I want to be careful here, because this is where the "PM who codes" conversation usually derails. That's not what I mean. The point isn't skills. It's the timing.

Early-stage discovery work is mostly uncertainty. And in uncertainty mode, the co-ordination cost of involving five people can be higher than the cost of one person just building the thing to find out. When you're trying to learn something, speed to evidence is what matters most. Perfect division of labour can come later.

An Experiment Builder compresses the cycle. They reduce the time between "what we think" and "what we know."

A real example

This isn't abstract for me anymore. I felt it click a while ago.

I lead a product team working on how higher education approaches career readiness with AI. We'd just wrapped up discovery phase for revamping our onboarding, stakeholder interviews, Miro boards, Figma prototype. But I didn't have what we actually needed: concrete evidence.

Specifically, we needed to know whether AI could reliably handle a part of the onboarding flow. Not in theory, in a way that stakeholders could actually go through and react to. That's not a "test different button copy" kind of question, it needed to feel real.

Instead of pulling an engineer off more important work, I took what I had into Cursor, stitched together a testable flow from our existing artefacts, and had something shareable in under four hours.

That's when the idea solidified for me. The point wasn't that I'd done four people's jobs. The point was that I hadn't needed four people to get to the thing worth learning from.

This isn't a "replace your product team" argument.

I want to head off the obvious pushback, which is: Isn't this just asking one person to be PM, designer, engineer and growth analyst?

No. It's about when each of those roles add the most.
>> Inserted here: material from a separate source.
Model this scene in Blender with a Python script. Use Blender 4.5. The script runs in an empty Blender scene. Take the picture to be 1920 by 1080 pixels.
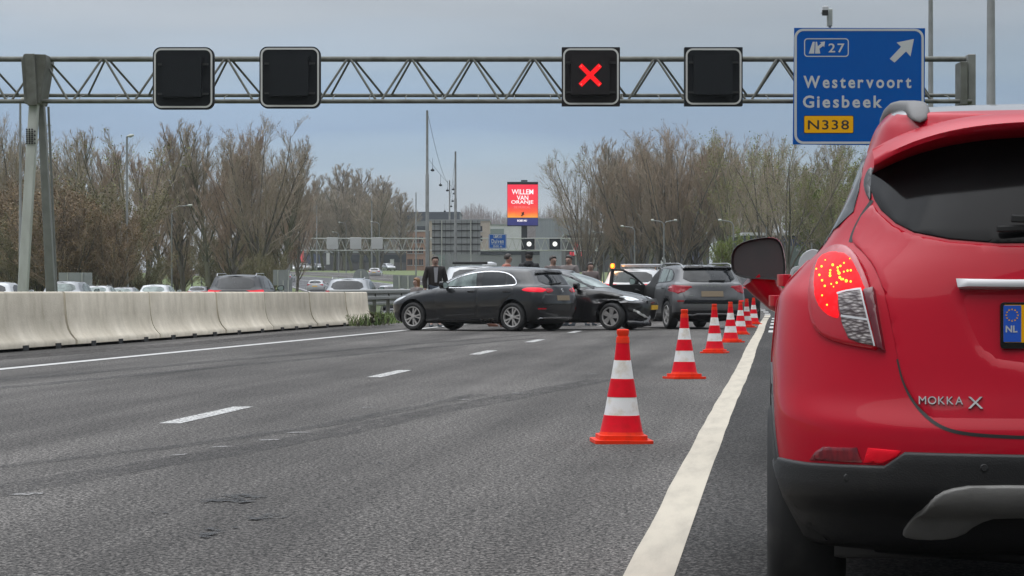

When you're deep in discovery, when you're still testing whether something is even worth building, the overhead of co-ordination can slow down more than it helps. An Experiment Builder keeps that loop tight.

When something starts working and you need to integrate or scale it properly, specialists become more valuable, not less. You need the designer obsessing over details, the engineer building something that lasts. The two modes are different, and the people best suited to each are different.

Experiment Builders don't replace teams. They protect them from spending months executing on assumptions that a two-day test could have killed. Teams should hire for this role, and I think that's the right call. But the better question is whether you already have someone capable of it who's been slowed down by process, or never given the room to just go find out.

Where it fits and where it doesn't

This kind of person thrives in early-stage startups, growth-stage product teams, internal innovation work, anywhere the goal is to validate new bets before committing serious resources. It's a harder fit in highly regulated environments, or where deep domain expertise is genuinely the constraint.

My conclusion

As building gets cheaper, the teams that win won't be the ones who ship the most. They'll be the ones who guess the least.

That's what an Experiment Builder actually does. They collapse the distance between idea and evidence. Not by working harder, but by keeping the loop short enough that the team is always making decisions based on something real.

That ability, right now, is sitting unused on most teams. And I think that's about to change.